In all, Educate Together will be patron of five of the seven new primary schools opening this year.

Since its first school opened in 1978, Educate Together has grown to become the main provider of multidenominational primary education. The group opened 19 schools in the last five years; 12 in 2008 alone. There is are 60 Educate Together primary schools in the Republic; this compares with over 3,000 under the control of the Catholic Church.

Educate Together also plans to provide schools at second level, and earlier this year Mr Quinn officially recognised the group as a second-level patron.

Mr Quinn said: “The decisions taken by me on patronage of the new schools place a particular emphasis on providing for demonstrated parental demand for plurality and diversity of patronage. These new schools will optimise parental choice and strengthen diversity of provision.”

It was also announced yesterday that An Foras Pátrúnachta will run schools in west Dublin at Mulhuddart, Firhouse/Oldbawn and Stepaside.

Mr Quinn has also agreed to establish community national schools, run by the local VECs, in Fortunestown, Tallaght West and Lucan in Dublin and in Mallow, Co Cork. The Minister will publish a report on the operation of community national schools in the coming weeks.

Separately yesterday, Mr Quinn said Ireland had been shaken out of its “complacency” and the view that it had “the best education system in the world” by an OECD study that showed educational outcomes had declined in a decade.

He was speaking in Dublin to mark the publication, by children’s charity Barnardos, of the book Early Literacy and Numeracy Matters by Dr Geraldine French.
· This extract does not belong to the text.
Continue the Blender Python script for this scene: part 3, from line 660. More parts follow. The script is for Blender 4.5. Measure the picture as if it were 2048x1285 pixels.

The OECD Pisa education rankings in literacy and maths published in December 2010 showed Ireland had slipped from fifth to 17th place in reading levels since 2000.

Mr Quinn – then in opposition – said that what had “shattered and angered” him most was that, after 30 years and with increasing resources put into education, reading outcomes, particularly for a cohort of working-class boys, had deteriorated.